Seven years will pass and I'll be off to second grade. You'll buy me a new backpack and pack my lunch every day because you want to do everything right. I'll cry every day and beg you not to make me go, but you make me because you love me and you pick me up every time I test positive for strep. You'll take my temperature and make me soup and beg me to make it one day. My teachers will offer to move me up a grade, but you refuse because you'll want me to become a leader and you want to do everything right.
Ten years later, I'll be starting my senior year of high school. You'll help me apply for scholarships and visit colleges and we'll spend days on instagram stalking the baseball players at different schools. You'll come to every soccer game and spell bowl competition just like you always have because you want to do everything right. But that won't be enough for me and I'll rebel. I'll sneak out and lie to you and I'll tell you that I hate you. You'll pray for me relentlessly and send me Bible verses because you want to do everything right.

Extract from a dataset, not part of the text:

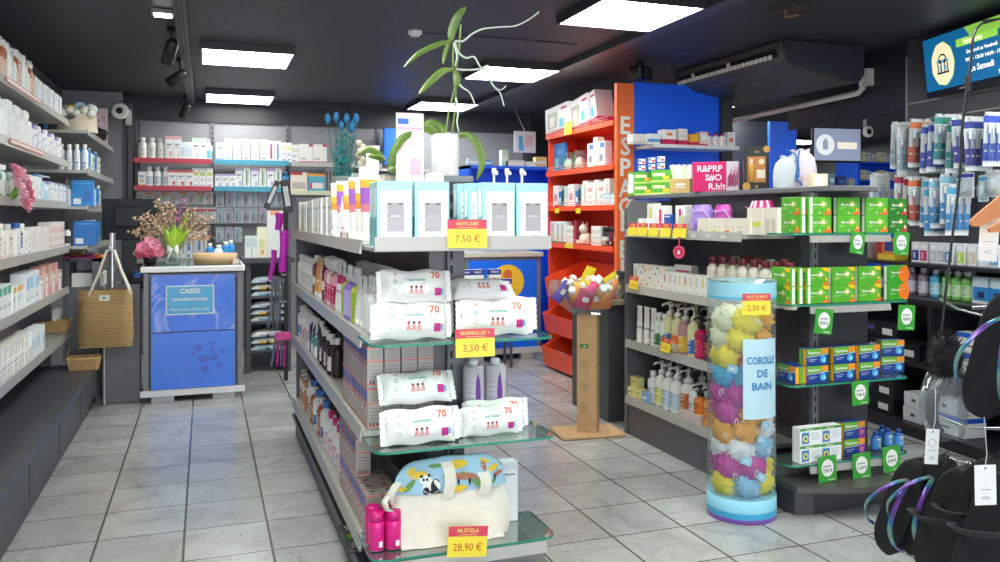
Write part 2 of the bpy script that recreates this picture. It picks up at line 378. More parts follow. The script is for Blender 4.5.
# ================================================================== the room
CEIL = 2.46; BACK = 8.62; WL = -1.22
def b_floor(nt, b):
    tc = nt.nodes.new('ShaderNodeTexCoord'); mp = nt.nodes.new('ShaderNodeMapping'); T = .3306
    mp.inputs['Location'].default_value = (.4118, -.0524, 0)
    nt.links.new(tc.outputs['Object'], mp.inputs[0])
    br = nt.nodes.new('ShaderNodeTexBrick'); br.offset = 0; br.squash = 1
    for k, v in (('Scale', 1.), ('Mortar Size', .0035), ('Mortar Smooth', .2), ('Bias', 0), ('Brick Width', T), ('Row Height', T)): br.inputs[k].default_value = v
    br.inputs['Color1'].default_value = (*lin('BCBCBB'), 1); br.inputs['Color2'].default_value = (*lin('ABABAB'), 1); br.inputs['Mortar'].default_value = (*lin('55504A'), 1)
    nt.links.new(mp.outputs[0], br.inputs[0])
    n1 = nt.nodes.new('ShaderNodeTexNoise'); n1.inputs['Scale'].default_value = 5; n1.inputs['Detail'].default_value = 8; n1.inputs['Roughness'].default_value = .65; n1.inputs['Distortion'].default_value = .8
    nt.links.new(tc.outputs['Object'], n1.inputs[0])
    r = ramp(nt, n1.outputs[0], [(.3, 'D6D6D4'), (.5, 'F0F0F0'), (.7, 'FFFFFF')])
    n2 = nt.nodes.new('ShaderNodeTexNoise'); n2.inputs['Scale'].default_value = 60; n2.inputs['Detail'].default_value = 3; nt.links.new(tc.outputs['Object'], n2.inputs[0])
    r2 = ramp(nt, n2.outputs[0], [(.28, '8F8B84'), (.36, 'FFFFFF'), (1, 'FFFFFF')])
    def mul(a, c):
        m = nt.nodes.new('ShaderNodeMix'); m.data_type = 'RGBA'; m.blend_type = 'MULTIPLY'; m.inputs[0].default_value = 1
        nt.links.new(a, m.inputs[6]); nt.links.new(c, m.inputs[7]); return m.outputs[2]
    sp = nt.nodes.new('ShaderNodeSeparateXYZ'); nt.links.new(mp.outputs[0], sp.inputs[0]); prev = sp.outputs[0]      # the joints along the aisle are wider
    for op, val in (('ADD', T*50+.005), ('MODULO', T), ('LESS_THAN', .010)):
        mm = nt.nodes.new('ShaderNodeMath'); mm.operation = op; mm.inputs[1].default_value = val; nt.links.new(prev, mm.inputs[0]); prev = mm.outputs[0]
    gm = nt.nodes.new('ShaderNodeMix'); gm.data_type = 'RGBA'; gm.inputs[7].default_value = (*lin('5E5A55'), 1); nt.links.new(prev, gm.inputs[0]); nt.links.new(mul(mul(br.outputs[0], r), r2), gm.inputs[6])
    nt.links.new(gm.outputs[2], b.inputs['Base Color'])
    bp = nt.nodes.new('ShaderNodeBump'); bp.inputs['Strength'].default_value = .25; bp.inputs['Distance'].default_value = .004; bp.invert = True
    nt.links.new(br.outputs['Fac'], bp.inputs['Height']); nt.links.new(bp.outputs[0], b.inputs['Normal'])
    rr = ramp(nt, n1.outputs[0], [(.3, '606060'), (.7, '808080')]); nt.links.new(rr, b.inputs['Roughness'])
FLOOR = nodemat('stone_tiles', b_floor, .4)
def b_paint(c0, c1, sc=3.):
    def f(nt, b):
        tc = nt.nodes.new('ShaderNodeTexCoord'); n = nt.nodes.new('ShaderNodeTexNoise'); n.inputs['Scale'].default_value = sc; n.inputs['Detail'].default_value = 5
        nt.links.new(tc.outputs['Object'], n.inputs[0]); nt.links.new(ramp(nt, n.outputs[0], [(.3, c0), (.7, c1)]), b.inputs['Base Color'])
    return f
CEILM = nodemat('dark_ceiling_paint', b_paint('3B3B3F', '434347'), .5)
WALLG = nodemat('grey_wall_panel', b_paint('85848A', '8E8D92'), .45)
DGREY = nodemat('anthracite_metal', b_paint('45464B', '4C4D52', 8), .4)
MGREY = nodemat('mid_grey_metal', b_paint('68686D', '707075', 8), .4)
STRIP = M('AFADA8', .35, .2); SLOT = M('16161A', .6)
struct('floor', MB().box((-3, -3, -.1), (9.6, 12, 0), FLOOR))
struct('ceiling', MB().box((-3, -3, CEIL), (9.6, 12, CEIL+.1), CEILM))
struct('wall_left', MB().box((WL-.1, -3, 0), (WL, 12, CEIL), MGREY))
w = MB(); w.box((WL, BACK, 0), (3.35, BACK+.1, CEIL), WALLG)
w.box((WL, BACK-.03, PY(200, 122, 8.6).z), (3.35, BACK, CEIL), M('2A2B2F', .5))                       # dark fascia above the panels
struct('wall_back', w)
w = MB(); w.box((3.35, 11.4, 0), (9.5, 11.5, CEIL), M('3A3A40', .6)); w.box((3.35, BACK, 0), (3.45, 11.5, CEIL), M('3A3A40', .6)); struct('wall_far', w)
struct('wall_outer', MB().box((9.4, -3, 0), (9.5, 11.4, CEIL), M('6A6A6E', .6)))
# the wall on the right stands a few degrees askew; RW gives places along it
RA = .1; RO = Vector((4.34, 4.2, 0)); RD = Vector((math.sin(RA), math.cos(RA), 0)); RN = Vector((-math.cos(RA), math.sin(RA), 0))
def RW(s_, n, z): p = RO+RD*s_+RN*n; return Vector((p.x, p.y, z))          # s_ metres deeper into the shop, n metres out of the wall
def obox(mb, s0, s1, n0, n1, z0, z1, m):
    c = [RW(s0, n0, z0), RW(s1, n0, z0), RW(s1, n1, z0), RW(s0, n1, z0), RW(s0, n0, z1), RW(s1, n0, z1), RW(s1, n1, z1), RW(s0, n1, z1)]
    mb.add(c, [(3,2,1,0),(4,5,6,7),(0,1,5,4),(1,2,6,5),(2,3,7,6),(3,0,4,7)], m)
w = MB(); obox(w, -6.5, 0, -.12, 0, 0, CEIL, nodemat('slate_panel', b_paint('57565B', '605F64'), .5))
obox(w, 0, 1.35, -.12, 0, 2.02, CEIL, M('34343A', .5)); obox(w, 0, .012, 0, .006, .8, 2.36, STRIP)
for zz in (1.93, 2.045): obox(w, -4, 0, 0, .004, zz, zz+.008, STRIP)
struct('wall_right', w)
# shop front behind the camera: piers, lintel and low sill, the daylight comes through the openings
w = MB(); w.box((-3, -3.1, 0), (-1.2, -3, CEIL), MGREY); w.box((4.9, -3.1, 0), (8, -3, CEIL), MGREY); w.box((-1.2, -3.1, 2.3), (4.9, -3, CEIL), MGREY); w.box((-1.2, -3.1, 0), (4.9, -3, .15), MGREY)
for x in (.7, 2.8): w.box((x, -3.1, 0), (x+.08, -3, 2.3), DGREY)
struct('wall_front', w)
# ------------------------------------------------------------------ ceiling lights
EM = bpy.data.materials.new('lit_diffuser'); EM.use_nodes = True
b = EM.node_tree.nodes['Principled BSDF']; b.inputs['Emission Color'].default_value = (.95, 1, .93, 1); b.inputs['Emission Strength'].default_value = LAMP; b.inputs['Base Color'].default_value = (.9, .9, .9, 1)
EMD = EM.copy(); EMD.name = 'dim_diffuser'; EMD.node_tree.nodes['Principled BSDF'].inputs['Emission Strength'].default_value = LAMP*.65
def panel_light(x, y, label, sx=.58, sy=.58):
    z = CEIL-.045; t = thing('ceiling_light', label, 'light', (x, y, z), 0, 'square ceiling lights')
    f = MB(); e = .014
    for a, c in (((-sx/2-e, -sy/2-e), (sx/2+e, -sy/2)), ((-sx/2-e, sy/2), (sx/2+e, sy/2+e)), ((-sx/2-e, -sy/2), (-sx/2, sy/2)), ((sx/2, -sy/2), (sx/2+e, sy/2))):
        f.box((a[0], a[1], -.004), (c[0], c[1], .045), M('2E2E33', .4))
    obj('frame', f, t); obj('diffuser', MB().box((-sx/2, -sy/2, 0), (sx/2, sy/2, .02), EMD if 'farthest left' in label else EM), t)
ZL = CEIL-.045
for (us, lab) in ((((202,47),(294,54),(287,69),(201,65)), 'square lit ceiling panel with dark rim left of the white orchid pot'),
                  (((204,93),(274,96),(271,105),(207,103)), 'farthest left lit ceiling panel just before the back wall'),
                  (((600,0),(709,9),(648,33),(558,20)), 'large lit ceiling panel nearest the air conditioner'),
                  (((487,67),(555,70),(540,82),(463,79)), 'lit ceiling panel behind the orchid roots'),
                  (((422,101),(476,104),(462,112),(409,110)), 'small looking far ceiling panel above the orchid pot')):
    ps = [FL(u, v, ZL) for u, v in us]; x = sum(p.x for p in ps)/4; y = sum(p.y for p in ps)/4
    panel_light(x, y, lab)
panel_light(.25, 3.32, 'lit ceiling panel cut by the top edge above the left aisle')
for x, y in ((.25, 1.9), (2.2, 2.2), (3.9, 1.0), (3.9, 2.6), (5.6, 5.2), (4.7, 7.0), (4.9, 8.2), (8.3, 10.0), (-.7, 1.)): panel_light(x, y, 'square lit ceiling panel mostly out of view, some added to light the next room')  # panels hidden by the blue wall are added to brighten the next room
# small square spotlight
p = FL(163, 14, CEIL-.02); t = thing('spotlight', 'small bright square spotlight on the left ceiling', 'light', (p.x, p.y, CEIL-.03))
obj('housing', MB().cbox((-.06, -.05, .004), (.06, .05, .03), M('9A9A9E', .3, .5)), t); obj('lens', MB().box((-.045, -.035, -.002), (.045, .035, .006), EM), t)
# perforated steel rails
RAIL = M('55555A', .4, .3)
def rail(a, b_, label, w_=.06):
    a = Vector(a); b_ = Vector(b_); L = (b_-a).length; d = (b_-a)/L; t = thing('perforated_rail', label, 'rail', a, math.atan2(d.y, d.x))
    r = MB(); r.box((0, -.004, 0), (L, 0, .04), RAIL); r.box((0, w_, 0), (L, w_+.004, .04), RAIL); r.box((0, -.004, -.003), (L, w_+.004, 0), RAIL)
    n = int(L/.028)
    for i in range(n):
        x = (i+.5)*L/n
        for y in (.018, .04): r.quad([(x-.007, y-.004, -.0034), (x-.007, y+.004, -.0034), (x+.007, y+.004, -.0034), (x+.007, y-.004, -.0034)], SLOT)
    obj('channel', r, t); return t
zr = CEIL-.042
p0 = FL(186, 0, zr); p1 = FL(203, 108, zr); rail((-.1, 2.2, zr), (-.1, p1.y, zr), 'perforated rail running down the left aisle ceiling')
rail((-.1, p1.y+.07, zr), (2.35, p1.y+.07, zr), 'perforated rail crossing the ceiling before the back wall')
q = FL(700, 19, zr); rail((q.x, 2.2, zr), (q.x, p1.y, zr), 'long perforated rail from air conditioner towards the back', .1)
def track_spot(u, v, label, n=1, rz=0, tilt=.7):
    p = FL(u, v, CEIL-.03); t = thing('track_spotlight', label, 'spotlight', (p.x, p.y, CEIL), rz)
    m = MB(); m.cbox((-.02, -.02, -.03), (.02, .02, 0), DARK); m.tube([(0, 0, -.02), (0, 0, -.11)], .007, DARK); obj('mount', m, t)
    h = MB(); h.T = Matrix.Translation((0, 0, -.13)) @ Matrix.Rotation(tilt, 4, 'X'); h.lathe([(.025, -.1), (.036, -.1), (.036, .04), (.02, .06)], DARK, 16)
    obj('lamp_head', h, t); l = MB(); l.T = h.T; l.disc((0, 0, -.101), .026, GREYL, 'z'); obj('lens', l, t)
track_spot(171, 32, 'black track spotlight just behind the small square light', rz=.4)
track_spot(180, 62, 'second black track spotlight along the left aisle rail', rz=1.2, tilt=1.)
track_spot(186, 98, 'farthest black track spotlight near the back wall', rz=.5, tilt=.8)
track_spot(262, 108, 'dark spotlight hanging before the middle of back wall', rz=1.3, tilt=.5)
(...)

You'll go into your room and break down because you didn't do enough. You wanted to do everything right, but you'll think about all the ways you've failed as a mother. You'll cry into your pillow and beat yourself up because maybe if you'd been a little more involved, a little more invested, maybe you wouldn't have a prodigal daughter who hates her mom. You'll scream in the car because all you ever wanted was to do everything right but all you can see is the darkness of the road in front of you and you think that if only you had done something right, your family wouldn't be in shambles. You only wanted to do everything right.
But one day, I'll come home. You'll greet me warmly and you'll celebrate my return. You'll praise Jesus for bringing me back and we'll catch up on the time that has passed. I'll thank you for never leaving me and I'll realize, finally, how you did everything right and how foolish I was for ever saying I hated you. You'll hug me even though you've never been a hugger and I'll tell you how much I love you and how I can never live without you. I'll remember the way you packed my lunch and read to me and made me soup and, even though you didn't feel like it, you always did everything right.
And hopefully one day, I'll be exactly like you.